Saw it last night and, while I know I'm in the minority by a fair bit, I was underwhelmed. Grade: C.
I liked:
- Fassbender's Erik, for the most part.
- McAvoy's Xavier, for the most part.
- the several tips of the hat to the early comic & characters (including the costumes)
- the Erik/Charles relationship and development
- how Charles was paralyzed
- the Concentration Camp scenes
- How Erik "disposes of" Shaw
- early, non-hairy Beast
- Havok
- Banshee
- the attempt to get the '60s feel right
- that Fassbender was able to pull off the dramatic final beach scenes wearing that stupid helmet.
I disliked:
- how they barely kept Erik's personality from becoming Logan's
- the first pub scene, where they tried to establish Charles as a roguish ladies man, which he then proceeds not to be for the rest of the movie; totally unnecessary to the plot and slowed the movie down unnecessarily (a recurring theme for me.)
- January Jones (can't act her way out of a paper bag)
- how slow and plodding the movie was. It needed a good editor, and some life. I can't recall ever being bored before in a comic book movie (okay, maybe Daredevil.)
- how they only made a half hearted attempt to get the '60s feel of the movie right; clothes, cars, horn-rimmed glasses and a groovy white sitting room aren't enough, and the other bits they attempted seemed superficial and inconsistently used.
- the "fish bowl" scene, when the CIA facility was attacked and the "kids" all just watched from an incredibly vulnerable position
- that they didn't make me really care about any of the secondary characters, such as Darwin; I felt nothing when he died.
- the "training montage", which seemed to have been intended to be lively and action-packed, instead came off plodding and filled with more comic relief than action.
- the blue Beast make up; HORRIBLE!
- that they used the Moira McTaggart name for a role that was completely unlike her character and could have been filled by any number of other Marvel characters.
- Magneto's helmet. I liked that they brought in the concept and explained it and stayed consistent with X1, but using the actual original design just ended up being comical (and not in a good way.)
It was okay, but just left me more disappointed than entertained. I actually found myself yawning and looking at my watch at points. I'm one of those old time geeks who collected the X-Men comics from the very beginning, so I admit I may be overly critical of the movies. On the other hand, I enjoyed X1 just fine. This had so much potential, and has been so highly touted, I suppose that may have led to some of my disappointment.
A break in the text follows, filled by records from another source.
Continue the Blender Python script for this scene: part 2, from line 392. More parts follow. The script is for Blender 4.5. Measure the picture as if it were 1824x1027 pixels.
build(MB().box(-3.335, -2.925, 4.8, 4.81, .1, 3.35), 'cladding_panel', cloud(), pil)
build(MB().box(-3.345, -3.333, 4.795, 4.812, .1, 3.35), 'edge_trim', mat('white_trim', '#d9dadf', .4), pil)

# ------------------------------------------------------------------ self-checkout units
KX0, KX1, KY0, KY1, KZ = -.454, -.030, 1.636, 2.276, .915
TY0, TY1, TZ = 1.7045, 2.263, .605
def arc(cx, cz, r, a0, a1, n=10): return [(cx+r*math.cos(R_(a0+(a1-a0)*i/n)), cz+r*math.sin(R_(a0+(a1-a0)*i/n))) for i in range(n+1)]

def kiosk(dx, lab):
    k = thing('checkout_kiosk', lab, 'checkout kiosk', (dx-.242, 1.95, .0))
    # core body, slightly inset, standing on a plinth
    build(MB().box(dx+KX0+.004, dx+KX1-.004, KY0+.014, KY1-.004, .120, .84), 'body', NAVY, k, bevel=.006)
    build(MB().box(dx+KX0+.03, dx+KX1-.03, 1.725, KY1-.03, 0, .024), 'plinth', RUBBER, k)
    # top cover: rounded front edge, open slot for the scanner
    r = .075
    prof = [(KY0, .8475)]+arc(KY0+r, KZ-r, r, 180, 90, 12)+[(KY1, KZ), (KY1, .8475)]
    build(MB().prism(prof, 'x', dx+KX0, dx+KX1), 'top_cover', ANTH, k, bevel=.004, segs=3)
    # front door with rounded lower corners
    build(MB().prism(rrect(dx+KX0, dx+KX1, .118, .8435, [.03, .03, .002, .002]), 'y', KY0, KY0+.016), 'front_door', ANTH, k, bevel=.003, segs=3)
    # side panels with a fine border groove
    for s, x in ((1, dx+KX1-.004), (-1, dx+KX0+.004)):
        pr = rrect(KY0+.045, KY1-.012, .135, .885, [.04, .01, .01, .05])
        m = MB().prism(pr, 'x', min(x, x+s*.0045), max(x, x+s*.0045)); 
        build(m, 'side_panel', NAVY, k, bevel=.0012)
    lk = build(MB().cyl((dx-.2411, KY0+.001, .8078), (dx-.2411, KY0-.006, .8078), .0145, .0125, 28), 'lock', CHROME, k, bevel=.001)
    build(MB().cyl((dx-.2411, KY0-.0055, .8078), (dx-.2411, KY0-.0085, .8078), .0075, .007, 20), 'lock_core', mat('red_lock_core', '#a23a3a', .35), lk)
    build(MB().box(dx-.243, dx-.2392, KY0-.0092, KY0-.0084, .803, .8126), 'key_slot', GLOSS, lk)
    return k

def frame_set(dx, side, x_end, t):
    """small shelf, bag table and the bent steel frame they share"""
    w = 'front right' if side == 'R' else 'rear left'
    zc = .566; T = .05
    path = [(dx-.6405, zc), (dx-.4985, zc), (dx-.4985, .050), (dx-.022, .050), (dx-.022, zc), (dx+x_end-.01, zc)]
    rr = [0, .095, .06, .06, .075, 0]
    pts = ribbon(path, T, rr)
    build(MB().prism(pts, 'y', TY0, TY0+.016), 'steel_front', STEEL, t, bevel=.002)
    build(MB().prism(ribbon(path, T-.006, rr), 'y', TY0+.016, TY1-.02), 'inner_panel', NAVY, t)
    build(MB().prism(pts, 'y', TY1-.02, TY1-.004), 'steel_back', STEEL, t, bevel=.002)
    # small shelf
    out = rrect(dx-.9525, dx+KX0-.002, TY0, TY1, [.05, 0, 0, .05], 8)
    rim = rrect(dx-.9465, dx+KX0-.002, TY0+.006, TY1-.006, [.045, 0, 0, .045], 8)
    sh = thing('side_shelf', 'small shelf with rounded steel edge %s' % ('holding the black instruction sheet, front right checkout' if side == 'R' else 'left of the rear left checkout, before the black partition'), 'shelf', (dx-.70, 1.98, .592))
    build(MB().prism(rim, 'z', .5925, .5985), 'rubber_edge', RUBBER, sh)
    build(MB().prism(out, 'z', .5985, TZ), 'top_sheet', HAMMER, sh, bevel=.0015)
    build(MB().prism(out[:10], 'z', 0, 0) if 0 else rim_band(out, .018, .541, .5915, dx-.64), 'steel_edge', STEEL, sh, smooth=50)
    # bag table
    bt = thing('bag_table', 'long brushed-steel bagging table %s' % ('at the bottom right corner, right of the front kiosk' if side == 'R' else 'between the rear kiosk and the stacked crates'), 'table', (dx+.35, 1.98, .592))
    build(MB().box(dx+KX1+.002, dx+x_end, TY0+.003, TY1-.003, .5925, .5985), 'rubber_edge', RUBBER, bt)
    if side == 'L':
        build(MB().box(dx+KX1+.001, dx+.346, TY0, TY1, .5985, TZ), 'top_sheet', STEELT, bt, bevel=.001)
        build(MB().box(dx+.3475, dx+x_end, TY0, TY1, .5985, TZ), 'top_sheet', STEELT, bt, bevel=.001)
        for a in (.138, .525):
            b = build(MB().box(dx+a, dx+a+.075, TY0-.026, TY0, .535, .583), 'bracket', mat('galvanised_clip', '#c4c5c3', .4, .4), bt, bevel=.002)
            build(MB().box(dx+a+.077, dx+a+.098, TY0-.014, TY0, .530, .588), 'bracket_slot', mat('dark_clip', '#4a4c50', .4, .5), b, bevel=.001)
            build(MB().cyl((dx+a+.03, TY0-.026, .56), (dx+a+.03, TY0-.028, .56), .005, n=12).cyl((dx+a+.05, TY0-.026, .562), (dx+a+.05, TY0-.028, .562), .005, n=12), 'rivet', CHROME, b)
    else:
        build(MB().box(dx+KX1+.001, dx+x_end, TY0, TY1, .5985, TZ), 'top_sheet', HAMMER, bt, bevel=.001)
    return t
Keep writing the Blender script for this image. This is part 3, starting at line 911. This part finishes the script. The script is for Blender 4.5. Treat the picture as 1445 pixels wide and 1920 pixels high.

Anyway, just one viewer's opinion. No more or less valid than anyone else's, I suppose, but there it is. Let the bashing begin.
I was thinking of posting a full review (I may still do so) but I am pretty much in full agreement with all you said here.
Additionally:
-The villain is all wrong. Really. He was ok when we thought he was a human Nazi conducting a cruel experiment on mutants like Erik (killing his mother to get him to use his abilities) because this would justify Erik's hatred and mistrust of humans that is the core of his very character. Making the villain a mutant really tables all that. Worse is the fact that he is an uber-powerful mutant. Gawd. I'm less interested in how powerful a villain is and more what their character is like.
- The movie was oddly paced. These scenes should have fell in different spots. Usually I am all for a movie having more backstory to tell, but not in this case, and all the various mutant scenes early on would confuse many people. I also was sure going in that the whole Cuban Missile Crisis thing would come earlier in the film, at the end of the first act, and would be followed by action scenes that were a lot more personal later. (other scenes placed in the same spot in a film would be the mansion raid in X2, the Slimer scene in Ghostbusters, the Times Square Goblin Attack in Spider-Man and the Batmobile chase in Batman Begins) Placing the crisis at the end of the film makes the film too busy to have scenes like Xavier's paralysis and Erik's defection play out properly form an emotional level.. there's just too much going on too many onlookers. Also, the training scenes come so close to the end of the film that it seems awkward. The people that wrote this film had no idea how to edit or pace a film. All they had was a lot of energy.